For a given \(p\), any algorithm can be represented by a computation tree. That tree encodes whether the algorithm succeeds, fails, or continues, based on the next bit and all previously generated bits.

Computation trees

Two sample computation trees for \(p = 3/4\).

With the convention that the root is level \(0\), children of the root are level \(1\), and so on, let the weight of a node be \(1/2^{\text{level}}\). Equivalently, the weight is the probability the algorithm reaches that node.

For a given algorithm and \(p\), the expected number of flips is the expected number of edges traversed in the algorithm’s computation tree. On a given run, the number of edges traversed is the number of vertices visited, ignoring the root. By linearity of expectation,

\[E[flips] = \sum_{v \in T, v \neq root} \text{weight}(v)\]

To be correct, an algorithm must end at a success node with probability \(p\). Thus, the sum of weights for success nodes must be \(p\). For \(p\) with infinitely long binary expansions, we must have an infinitely deep computation tree. If the tree had finite depth \(d\), any leaf node weight would be a multiple of \(2^{-d}\), and the sum of success node weights would have at most \(d\) decimal places.

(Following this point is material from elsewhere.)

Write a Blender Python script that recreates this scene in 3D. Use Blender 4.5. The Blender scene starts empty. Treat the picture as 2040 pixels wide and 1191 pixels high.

Thus, the computation tree must be infinitely deep. To be infinitely deep, every level of the tree (except the root) must have at least 2 nodes. Thus, a lower bound on the expected number of flips is

\[E[flips] \ge \sum_{k=1}^\infty 2 \cdot \frac{1}{2^k} = 2\]

and as we have shown earlier, this lower bound is achievable. \(\blacksquare\)

(For \(p\) with finite binary expansions, you can do better than \(2\) expected flips. Proving the optimal bound for that is left as an exercise.)

In Conclusion…

Every coin in your wallet is now an arbitrarily biased bit generating machine that runs at proven-optimal efficiency. If you run into a bridge troll who demands you simulate several flips of a coin that lands heads \(1/\pi\) of the time, you’ll be ready. If you don’t, at least you know one more interesting thing.